Among the other sports racers adding to Sebring's color were two homebred Chaparrals, Corvette-powered and built by Texas' Jim Hall, reduced in displacement from six to four liters to fit Sebring requirements. While they were a treat to American eyes, running in the top 10 early in the race, they could not challenge the top Italian cars. Both Chaparrals suffered mechanical trouble, but in the end one of them finished handsomely in sixth place. Nor did the seven American Corvettes in the field have a prayer against the all-conquering Ferrari GTs.

Go-go-go from Mexico

The race evolved into three main phases. The first belonged to the go-go-go Rodriguez boys. For five glorious hours Pedro and Ricardo were out in front more often than not, putting on a spirited show—perhaps too spirited for an endurance grind. Moss and Ireland in their Ferrari took the lead from time to time, and McLaren and Penske in their Maserati-powered Cooper appeared to be successfully working a strategy that aimed at jumping way out ahead by taking fewer refueling stops than the Ferraris. The theory was sound; the trouble was that the Cooper-Maserati spent ruinous amounts of time having brakes and generator repaired when it did come into the pits. It ultimately finished a remarkable fifth despite all the time lost, which bespeaks superb driving.

The first Ferrari to be stricken, in this Rodriguez-dominated phase, was George Constantine's veteran V-12—it broke an axle. The new V-12 Maseratis—as brittle as Bonnier feared they might be—bowed out, too. Then the Ryan-Fulp Ferrari ran out of fuel on the course and went hopelessly behind. And in midafternoon, when Pedro was driving, the engine in the Rodriguez Ferrari suddenly seized up. The valiant Pedro tried pushing it for 1,000 yards or so, but it was a hopeless case.

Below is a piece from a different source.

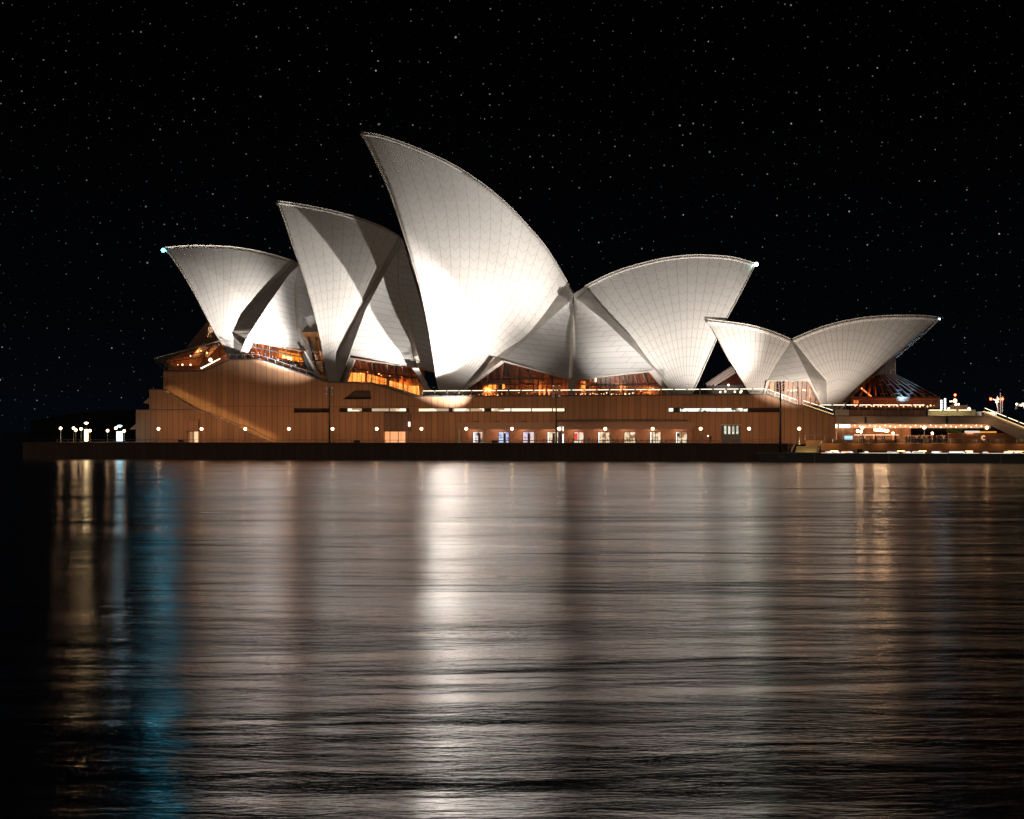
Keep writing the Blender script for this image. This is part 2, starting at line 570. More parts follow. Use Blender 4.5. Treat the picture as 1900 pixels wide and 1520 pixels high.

That ended phase one of the race; there were now three Ferraris left, with Moss and Ireland commandingly in the lead in one of them. Bonnier and Bianchi, who had been tooling along quietly all day up close to the leaders, were a mere two laps behind in second place in theirs. And Ricardo and Pedro, as ready to race as ever, took over the third-place Grossman-Connell Ferrari—only to have the hard-worked engine in that car blow two hours before the race's end.

A flap with the stewards

Like two red Indians left of the original six, the Moss-Ireland and Bonnier-Bianchi Ferraris sped along—until Moss's finest chance to triumph at Sebring since his 1954 victory (in an Italian OSCA) evaporated in a rancorous flap with the pit stewards. The race was in its eighth hour when it was definitely established that an inexperienced mechanic had refueled the car illegally during a stop made merely to have the brakes adjusted. Sebring's rules stipulate 20 laps between refueling, and the stewards stuck to them. That left Bonnier and Bianchi with nearly five hours to go and clear sailing, but they still had to sweat out a clutch that had been slipping since the very first lap. "I never thought," said Bonnier afterward, as well-wishers milled around him, "that we'd make it."

Hill and Gendebien, although they appeared to be floating along with not a problem in the world as they moved toward their GT victory, actually were sweating, too. The legs of their bucket seat had snapped in the third hour, and from then on they skimmed through by cinching extra tight a shoulder harness that kept the seat precariously in place.

"It was nothing," said Gendebien as he sauntered toward the finish to watch Hill soft-shoe the good, brave GT car home. "The way we were driving, we could go for another 12 hours."